* Start Supplied information *

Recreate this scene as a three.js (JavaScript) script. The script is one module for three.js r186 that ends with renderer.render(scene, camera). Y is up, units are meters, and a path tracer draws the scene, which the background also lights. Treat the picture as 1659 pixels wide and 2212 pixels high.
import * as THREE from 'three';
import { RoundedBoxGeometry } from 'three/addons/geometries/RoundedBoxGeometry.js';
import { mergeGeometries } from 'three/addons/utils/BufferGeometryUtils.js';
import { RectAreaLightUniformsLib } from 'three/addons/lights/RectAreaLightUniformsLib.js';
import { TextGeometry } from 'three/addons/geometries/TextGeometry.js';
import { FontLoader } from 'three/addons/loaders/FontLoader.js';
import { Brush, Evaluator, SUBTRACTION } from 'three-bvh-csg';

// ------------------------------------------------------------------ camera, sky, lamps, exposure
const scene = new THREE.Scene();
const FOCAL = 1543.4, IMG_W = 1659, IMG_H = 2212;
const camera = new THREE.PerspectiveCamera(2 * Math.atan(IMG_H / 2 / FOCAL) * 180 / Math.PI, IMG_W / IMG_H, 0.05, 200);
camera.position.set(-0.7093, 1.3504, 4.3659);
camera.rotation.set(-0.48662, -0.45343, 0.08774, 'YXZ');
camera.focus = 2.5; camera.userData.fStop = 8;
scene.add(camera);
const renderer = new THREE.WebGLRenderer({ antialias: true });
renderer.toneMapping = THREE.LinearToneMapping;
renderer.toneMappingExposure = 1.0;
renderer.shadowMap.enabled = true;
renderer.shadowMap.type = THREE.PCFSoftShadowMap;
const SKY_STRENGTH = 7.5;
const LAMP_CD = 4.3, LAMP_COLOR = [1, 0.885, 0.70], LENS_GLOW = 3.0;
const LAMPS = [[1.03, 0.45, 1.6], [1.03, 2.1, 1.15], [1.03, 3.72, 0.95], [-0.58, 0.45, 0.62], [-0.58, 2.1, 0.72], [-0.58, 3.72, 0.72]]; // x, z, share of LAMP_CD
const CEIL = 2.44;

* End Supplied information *

== Work required ==
Each line of the material above needs to be quoted exactly, please.

== Correct result ==
Recreate this scene as a three.js (JavaScript) script. The script is one module for three.js r186 that ends with renderer.render(scene, camera). Y is up, units are meters, and a path tracer draws the scene, which the background also lights. Treat the picture as 1659 pixels wide and 2212 pixels high.
import * as THREE from 'three';
import { RoundedBoxGeometry } from 'three/addons/geometries/RoundedBoxGeometry.js';
import { mergeGeometries } from 'three/addons/utils/BufferGeometryUtils.js';
import { RectAreaLightUniformsLib } from 'three/addons/lights/RectAreaLightUniformsLib.js';
import { TextGeometry } from 'three/addons/geometries/TextGeometry.js';
import { FontLoader } from 'three/addons/loaders/FontLoader.js';
import { Brush, Evaluator, SUBTRACTION } from 'three-bvh-csg';

// ------------------------------------------------------------------ camera, sky, lamps, exposure
const scene = new THREE.Scene();
const FOCAL = 1543.4, IMG_W = 1659, IMG_H = 2212;
const camera = new THREE.PerspectiveCamera(2 * Math.atan(IMG_H / 2 / FOCAL) * 180 / Math.PI, IMG_W / IMG_H, 0.05, 200);
camera.position.set(-0.7093, 1.3504, 4.3659);
camera.rotation.set(-0.48662, -0.45343, 0.08774, 'YXZ');
camera.focus = 2.5; camera.userData.fStop = 8;
scene.add(camera);
const renderer = new THREE.WebGLRenderer({ antialias: true });
renderer.toneMapping = THREE.LinearToneMapping;
renderer.toneMappingExposure = 1.0;
renderer.shadowMap.enabled = true;
renderer.shadowMap.type = THREE.PCFSoftShadowMap;
const SKY_STRENGTH = 7.5;
const LAMP_CD = 4.3, LAMP_COLOR = [1, 0.885, 0.70], LENS_GLOW = 3.0;
const LAMPS = [[1.03, 0.45, 1.6], [1.03, 2.1, 1.15], [1.03, 3.72, 0.95], [-0.58, 0.45, 0.62], [-0.58, 2.1, 0.72], [-0.58, 3.72, 0.72]]; // x, z, share of LAMP_CD
const CEIL = 2.44;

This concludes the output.